MENDELSSOHN: 17 Songs Without Words; BRAHMS: Piano Sonata No. 3 in F Minor, Op. 5 – Walter Gieseking, piano – Urania

by | Jul 8, 2007 | Classical Reissue Reviews | 0 comments

MENDELSSOHN: 17 Songs Without Words; BRAHMS: Piano Sonata No. 3 in F Minor, Op. 5 – Walter Gieseking, piano – Urania URN 22.324, 78:56 (Distrib. Albany) ****:

The artistry of pianist Walter Gieseking (1895-1956) has always held me in thrall, with his exquisite touch and limitless palette, a refined sonority abetted by pedaled nuances that made the music of Debussy, Brahms, Grieg, Schumann, Mozart, and Mendelssohn shimmer with elastic luminosity. Urania has spliced the 1956 set of Mendelssohn miniatures to the 1948 Brahms F Minor Sonata, a curious but nevertheless musically satisfying arrangement.

The Mendelssohn works are the same as those offered by EMI, coupled with 31 Lyric Pieces of Grieg (5 66775 2). The Urania acoustic is harsh but not tinny, so Gieseking’s piano has muscle and bite without sacrificing his capacities for leggierissimo and legato. None plays the E Major, Op. 19, No. 1 (“Sweet Remembrance”) of Mendelssohn with such utter plasticity and nobility of line. Again, for the elegant D Major, Op. 85, No. 4, marked Andante sostenuto. The same plaintive clarity in the B-flat Major, Op. 67, No. 3. The upper voices of the Duetto in A-flat Major, Op. 38, No. 6 float over an ostinato bass that too proves supple and dynamically shaded.

The several Venetian gondola songs resonate with liquid grace and eroticism. The G Minor, Op. 53, No. 3 provides a darker menace in both composer and performer, a hint of what the G Minor Concerto might have sounded like had Gieseking recorded it. Expressive tenderness in the G Major, Op. 62, No. 1 (“May Breezes”), the accompaniment gurgling. The Spring Song in A, Op. 62, No. 6, flits and cavorts without drooping into saccharine. Elfin quicksilver for “The Bee’s Wedding,” the C Major, Op. 67, No. 4. The little Kinderstueck, Op. 102, No. 5 that concludes the set is not for children but for the child in us all.  Nothing effete abut Gieseking’s opening for the “live” 1948 Brahms Sonata, Op. 5, a work clearly under the spell of Beethoven’s Appassionata and the dreamy music of Schumann. If anything, Gieseking’s playing waxes hectic, with notes flying hither and yon in the presto passages, but the arioso work scintillating in its poetic associations.

No repeats for the Allegro maestoso, which distorts the architecture, but the Andante espressivo assumes pride of languid place.

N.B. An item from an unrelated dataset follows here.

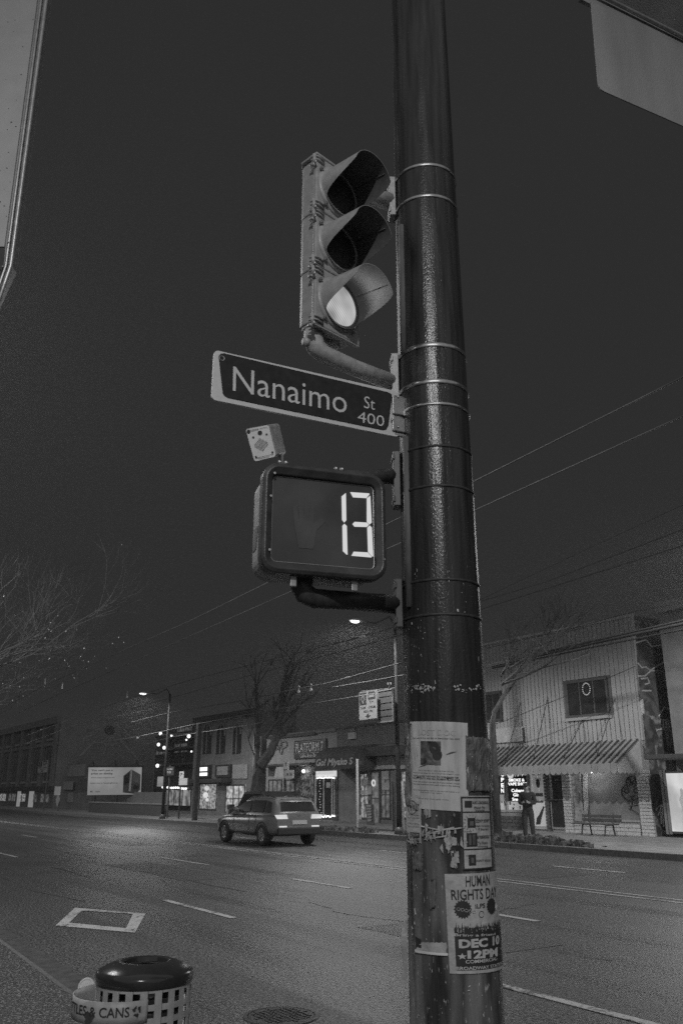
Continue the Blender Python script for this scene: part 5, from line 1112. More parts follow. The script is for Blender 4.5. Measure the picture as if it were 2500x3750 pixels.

The four note groups lilt, droop, gambol, and exult in turn, most rhapsodically. The sweeping passion of the closing pages should dispel any notions of Gieseking’s “feminine” aesthetic at the keyboard, despite the gossamer qualities of sound he produced. A breakneck tempo smears some of the Scherzo; no repeats, but the trio section allows a moment of repose before the alternately rough and diaphanous da capo. The playing in the last two sections, the Ruckblick (Glance Back) and Allegro moderato, has a nervous, boxy, brittle quality, but the four note motif rings out, suggestive of Beethoven’s Fifth Symphony. Breathless playing in the accelerated passages is countered by angelic playing in the arioso sections. The percussive aggression might be a precedent for Mauizio Pollini, but the canons and stretti of the last pages is old world pianism, as only Gieseking could produce it.